(Collected data)
--- --- ---

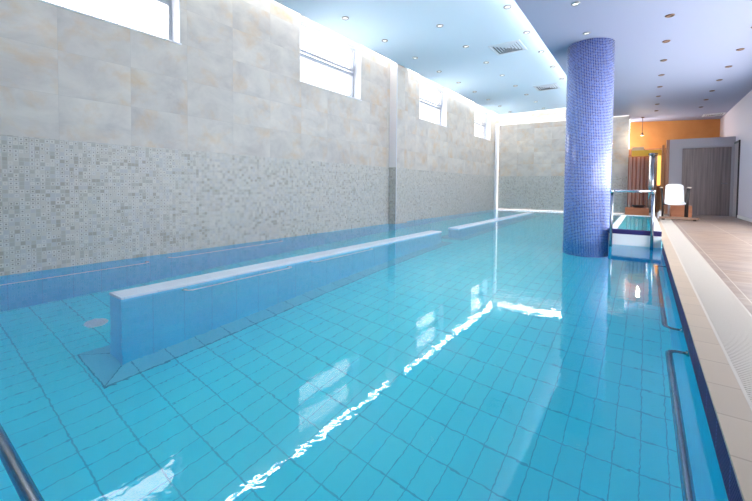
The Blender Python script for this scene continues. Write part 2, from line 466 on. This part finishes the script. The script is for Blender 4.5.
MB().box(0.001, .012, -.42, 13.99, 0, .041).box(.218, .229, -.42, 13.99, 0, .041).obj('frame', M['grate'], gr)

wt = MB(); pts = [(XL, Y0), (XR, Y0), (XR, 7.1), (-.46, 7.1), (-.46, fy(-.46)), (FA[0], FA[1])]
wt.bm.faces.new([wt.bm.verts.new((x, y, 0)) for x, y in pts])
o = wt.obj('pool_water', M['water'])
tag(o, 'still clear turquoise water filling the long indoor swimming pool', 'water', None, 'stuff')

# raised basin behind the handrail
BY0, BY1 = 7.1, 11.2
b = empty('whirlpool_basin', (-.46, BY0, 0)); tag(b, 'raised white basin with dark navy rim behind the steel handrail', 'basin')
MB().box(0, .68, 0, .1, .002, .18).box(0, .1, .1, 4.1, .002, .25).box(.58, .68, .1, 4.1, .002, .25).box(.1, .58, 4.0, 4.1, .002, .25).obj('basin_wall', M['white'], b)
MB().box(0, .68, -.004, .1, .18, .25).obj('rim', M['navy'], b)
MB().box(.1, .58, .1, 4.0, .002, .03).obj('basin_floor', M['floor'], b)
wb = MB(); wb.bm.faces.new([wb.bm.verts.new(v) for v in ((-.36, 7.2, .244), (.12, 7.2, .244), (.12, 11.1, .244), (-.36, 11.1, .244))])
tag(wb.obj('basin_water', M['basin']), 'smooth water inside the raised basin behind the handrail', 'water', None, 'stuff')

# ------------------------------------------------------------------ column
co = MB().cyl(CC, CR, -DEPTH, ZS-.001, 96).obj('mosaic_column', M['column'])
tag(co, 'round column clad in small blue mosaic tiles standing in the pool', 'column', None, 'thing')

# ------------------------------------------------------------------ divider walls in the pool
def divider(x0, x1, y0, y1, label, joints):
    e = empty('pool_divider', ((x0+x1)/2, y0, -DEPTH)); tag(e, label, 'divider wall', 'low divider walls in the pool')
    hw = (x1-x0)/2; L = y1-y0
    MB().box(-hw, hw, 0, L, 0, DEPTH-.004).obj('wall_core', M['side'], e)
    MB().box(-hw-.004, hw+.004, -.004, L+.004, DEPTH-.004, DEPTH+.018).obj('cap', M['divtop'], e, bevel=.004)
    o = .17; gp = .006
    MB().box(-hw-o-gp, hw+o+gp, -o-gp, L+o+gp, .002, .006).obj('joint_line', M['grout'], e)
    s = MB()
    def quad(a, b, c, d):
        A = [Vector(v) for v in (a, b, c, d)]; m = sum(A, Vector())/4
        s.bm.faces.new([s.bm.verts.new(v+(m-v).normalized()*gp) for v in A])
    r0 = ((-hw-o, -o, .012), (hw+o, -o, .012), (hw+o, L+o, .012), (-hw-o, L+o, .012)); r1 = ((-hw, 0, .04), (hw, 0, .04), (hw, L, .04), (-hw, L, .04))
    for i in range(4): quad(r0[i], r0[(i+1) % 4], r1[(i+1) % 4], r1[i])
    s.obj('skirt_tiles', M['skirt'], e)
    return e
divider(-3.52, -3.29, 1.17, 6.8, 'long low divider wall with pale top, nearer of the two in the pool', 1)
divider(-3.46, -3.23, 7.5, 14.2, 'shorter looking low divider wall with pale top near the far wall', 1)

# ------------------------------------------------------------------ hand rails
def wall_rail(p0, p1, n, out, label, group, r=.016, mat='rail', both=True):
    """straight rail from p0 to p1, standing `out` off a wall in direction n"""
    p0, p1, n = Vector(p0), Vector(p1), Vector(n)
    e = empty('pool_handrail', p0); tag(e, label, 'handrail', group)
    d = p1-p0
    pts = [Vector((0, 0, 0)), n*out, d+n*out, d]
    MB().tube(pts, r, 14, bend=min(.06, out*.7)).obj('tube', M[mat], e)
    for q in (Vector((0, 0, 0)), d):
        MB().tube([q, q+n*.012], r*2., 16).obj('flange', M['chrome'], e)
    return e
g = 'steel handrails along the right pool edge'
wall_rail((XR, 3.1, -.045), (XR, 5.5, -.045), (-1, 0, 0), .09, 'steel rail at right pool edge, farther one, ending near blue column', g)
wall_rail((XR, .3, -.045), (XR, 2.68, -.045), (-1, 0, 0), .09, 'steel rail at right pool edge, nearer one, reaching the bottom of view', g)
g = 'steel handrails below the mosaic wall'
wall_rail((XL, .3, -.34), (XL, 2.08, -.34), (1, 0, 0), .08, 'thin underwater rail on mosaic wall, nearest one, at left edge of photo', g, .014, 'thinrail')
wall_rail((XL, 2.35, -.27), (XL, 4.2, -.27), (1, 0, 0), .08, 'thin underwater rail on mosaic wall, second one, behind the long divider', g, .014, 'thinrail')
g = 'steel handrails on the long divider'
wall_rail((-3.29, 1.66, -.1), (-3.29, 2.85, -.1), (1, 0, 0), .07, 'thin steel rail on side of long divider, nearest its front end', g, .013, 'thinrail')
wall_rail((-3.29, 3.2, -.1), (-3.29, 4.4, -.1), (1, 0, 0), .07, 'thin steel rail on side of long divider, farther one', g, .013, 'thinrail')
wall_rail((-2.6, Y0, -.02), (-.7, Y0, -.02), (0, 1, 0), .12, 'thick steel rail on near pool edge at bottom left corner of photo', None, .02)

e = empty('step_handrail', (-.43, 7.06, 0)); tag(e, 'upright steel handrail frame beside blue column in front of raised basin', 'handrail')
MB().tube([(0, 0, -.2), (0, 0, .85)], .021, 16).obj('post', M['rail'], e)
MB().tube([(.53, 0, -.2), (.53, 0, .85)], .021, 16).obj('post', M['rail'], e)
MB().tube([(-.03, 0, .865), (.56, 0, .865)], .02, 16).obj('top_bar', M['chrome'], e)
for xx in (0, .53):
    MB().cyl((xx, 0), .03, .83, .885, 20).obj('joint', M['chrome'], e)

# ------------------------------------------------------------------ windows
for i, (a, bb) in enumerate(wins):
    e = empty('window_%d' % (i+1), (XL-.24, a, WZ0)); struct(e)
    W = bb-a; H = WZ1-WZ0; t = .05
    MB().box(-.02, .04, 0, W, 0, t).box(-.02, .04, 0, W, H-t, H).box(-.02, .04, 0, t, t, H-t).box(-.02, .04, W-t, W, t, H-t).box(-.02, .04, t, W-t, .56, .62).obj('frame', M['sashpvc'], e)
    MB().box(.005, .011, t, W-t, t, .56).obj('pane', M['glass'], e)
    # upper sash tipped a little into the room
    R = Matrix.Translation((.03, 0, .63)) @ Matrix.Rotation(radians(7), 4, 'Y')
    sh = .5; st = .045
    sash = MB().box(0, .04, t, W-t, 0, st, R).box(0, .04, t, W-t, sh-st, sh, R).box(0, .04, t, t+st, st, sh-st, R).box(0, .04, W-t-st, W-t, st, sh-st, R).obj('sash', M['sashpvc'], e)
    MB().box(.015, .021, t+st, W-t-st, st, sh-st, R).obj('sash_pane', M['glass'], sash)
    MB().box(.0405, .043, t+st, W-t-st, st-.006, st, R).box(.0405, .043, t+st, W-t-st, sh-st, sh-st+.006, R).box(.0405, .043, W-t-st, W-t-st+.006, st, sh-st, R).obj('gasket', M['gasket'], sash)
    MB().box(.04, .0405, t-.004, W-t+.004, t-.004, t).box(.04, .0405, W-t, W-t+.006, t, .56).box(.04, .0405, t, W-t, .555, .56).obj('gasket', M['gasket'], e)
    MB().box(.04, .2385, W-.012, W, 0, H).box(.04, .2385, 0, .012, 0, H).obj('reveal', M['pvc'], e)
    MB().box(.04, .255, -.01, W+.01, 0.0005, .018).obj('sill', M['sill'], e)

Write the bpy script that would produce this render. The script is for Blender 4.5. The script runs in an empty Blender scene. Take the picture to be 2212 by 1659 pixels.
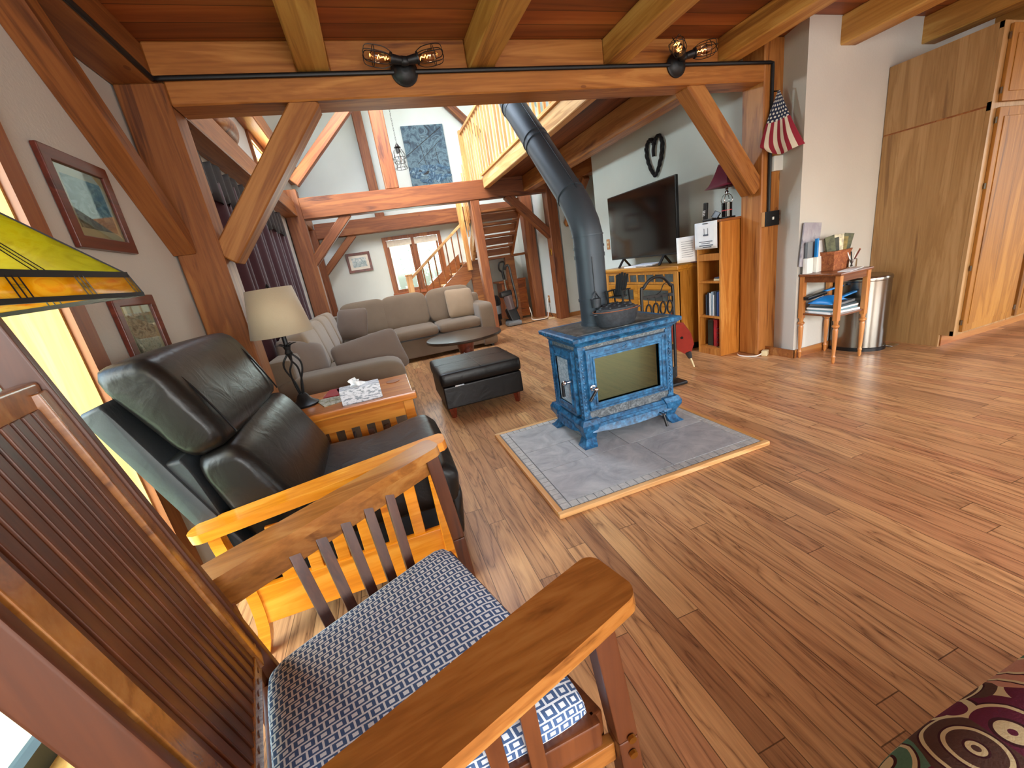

--- --- ---

**TASK DESCRIPTION:**
Repeat, exactly and in full, each line from the start of the data to the line that contains "0, .041).obj('frame', M['grate'], gr)". Pictures do not go in.

**SOLUTION TO THIS TASK:**
The Blender Python script for this scene continues. Write part 2, from line 466 on. This part finishes the script. The script is for Blender 4.5.
MB().box(0.001, .012, -.42, 13.99, 0, .041).box(.218, .229, -.42, 13.99, 0, .041).obj('frame', M['grate'], gr)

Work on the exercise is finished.